JAKARTA, suarapembaharuan.com - Pemerintah diminta waspadai eefek domino terkait anloknya harga komoditas unggulan seperti harga CPO, mineral, dan batubara.
Repro Google |
Hal ini menandakan segera berakhirnya windfall harga komoditas yang sudah dinikmati semenjak pertengahan bulan Juli tahun 2021.
"Turunnya harga komoditas unggulan tersebut, berdampak terhadap penerimaan negara (Pajak dan PNBP). Seperti tergambar dalam realisasi pendapatan negara semester I tahun 2024 sebesar Rp1.320,73 triliun atau 47,1 persen terhadap APBN 2024," kata Anggota Komisi XI DPR RI Anis Byarwati, di Jakarta.

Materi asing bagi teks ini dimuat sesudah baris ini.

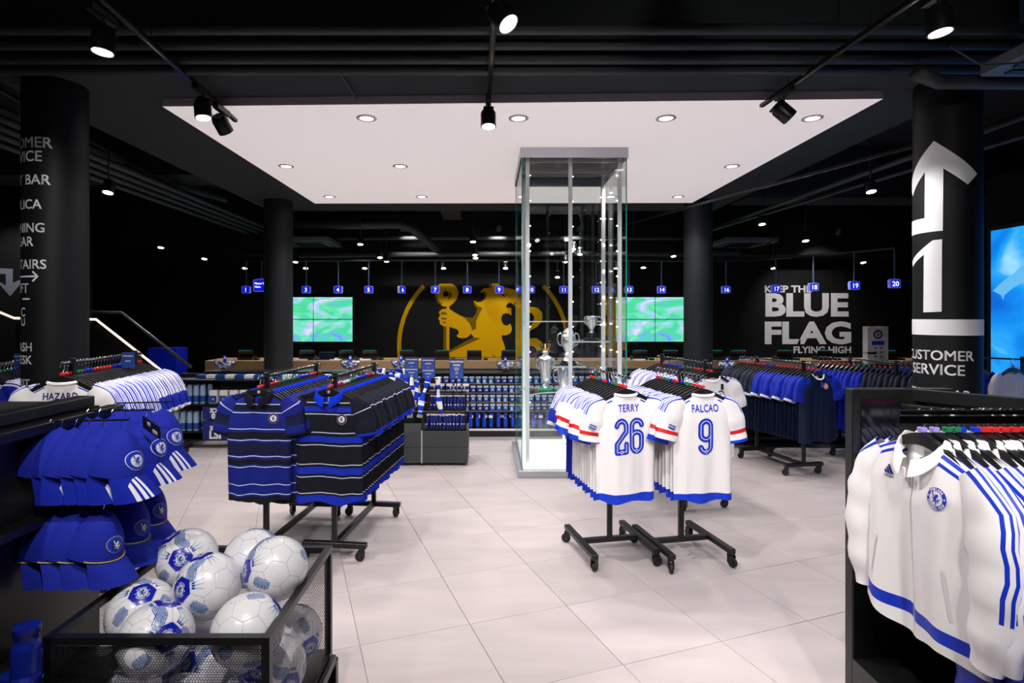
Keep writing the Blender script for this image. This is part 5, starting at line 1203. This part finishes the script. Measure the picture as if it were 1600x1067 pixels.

Menurutnya, kinerja penerimaan negara tersebut terkontraksi 6,2 persen dibandingkan dengan periode yang sama pada tahun 2023.
Anis menyebut, imbas dari turunnya harga komoditas unggulan juga terasa pada sektor perpajakan. Penerimaan perpajakan semester I tahun 2024 mencapai Rp1.028 triliun atau 44,5 persen terhadap APBN 2024.
Kinerja perpajakan tersebut terkontraksi 7,0 persen dari periode yang sama tahun sebelumnya. Hal ini menunjukkan bahwa, penerimaan negara masih sangat tergantung dari harga komoditas.
"Tentunya pemerintah sudah harus mengantisipasi, dengan menyusun exit strategy dari dampak moderasi komoditas. Sebab, penurunan harga komoditas sangat sensitif terhadap penerimaan negara. Kita berharap hingga akhir tahun 2024, penerimaan negara bisa sesuai dengan target yang sudah ditetapkan dalam APBN 2024," katanya.
Politisi PKS ini mengingatkan agar pemerintah tetap konsisten menjalankan prinsip efisiensi dan efektifitas anggaran yang menghasilkan anggaran berkualitas (spending better).
Selain itu, masih rendahnya penyerapan belanja sejumlah K/L dibawah angka 30%, perlu mendapat perhatian.
"Kita ingin memastikan bahwa setiap rupiah belanja pemerintah fokus untuk mendukung peningkatan kualitas SDM yang terampil, penghapusan kemiskinan ekstrem. Penurunan prevelansi stunting, percepatan pembangunan infrastruktur pendukung dan pelayanan dasar bidang Kesehatan dan pendidikan," ungkapnya.
Wakil Ketua BAKN DPR RI ini juga mengungkapkan semenjak diberlakukannya UU Nomor 1 Tahun 2022 tentang Hubungan Keuangan Pemerintah Pusat dan Daerah (HKPD) yang mulai diimplementasikan pada APBN tahun 2023.
Kebijakan Transfer ke Daerah (TKD), diharapkan mampu mendorong pertumbuhan ekonomi melalui peningkatan sinergi kebijakan fiskal pusat dan daerah.
Benang kusut persoalan TKD yang selalu menjadi persoalan pusat dan daerah diharapkan sudah bisa terurai dengan baik.
"Kita ingin realisasi TKD tahun 2024 lebih baik dari tahun-tahun sebelumnya. Sehingga akan mampu meningkatkan pertumbuhan ekonomi dan kemandirian daerah dalam mengelola potensi ekonomi yang dimilikinya," ujarnya.
Anis juga menyebut pengelolaan pembiayaan anggaran tahun 2024 hendaknya dilaksanakan dengan tetap menjaga kesehatan APBN dan kesinambungan fiskal.
Pemerintah perlu terus berhati-hati, mengingat pembiayaan utang merupakan komponen terbesar sumber pembiayaan dalam menutup defisit anggaran.
Kinerja pembiayaan utang akan sangat dipengaruhi oleh berbagai faktor seperti kondisi portofolio, pasar SBN, serta fluktuasi nilai tukar rupiah.
Anis berharap terjadi perbaikan kinerja pada semester II APBN tahun 2024, sehingga target APBN 2024 dengan outlook yang dicapai pada akhir tahun 2024, tidak akan terlalu jauh berbeda.
"Kita berharap Pemerintah senantiasa mengelola utang secara hati-hati dengan risiko yang terkendali melalui komposisi optimal. Baik mata uang, suku bunga, maupun jatuh tempo. Selain itu, berbagai faktor risiko global tetap perlu diwaspadai dan tetap harus prudent dalam melaksanakan APBN 2024 agar capaian atas target defisit anggaran tetap terjaga," pungkasnya.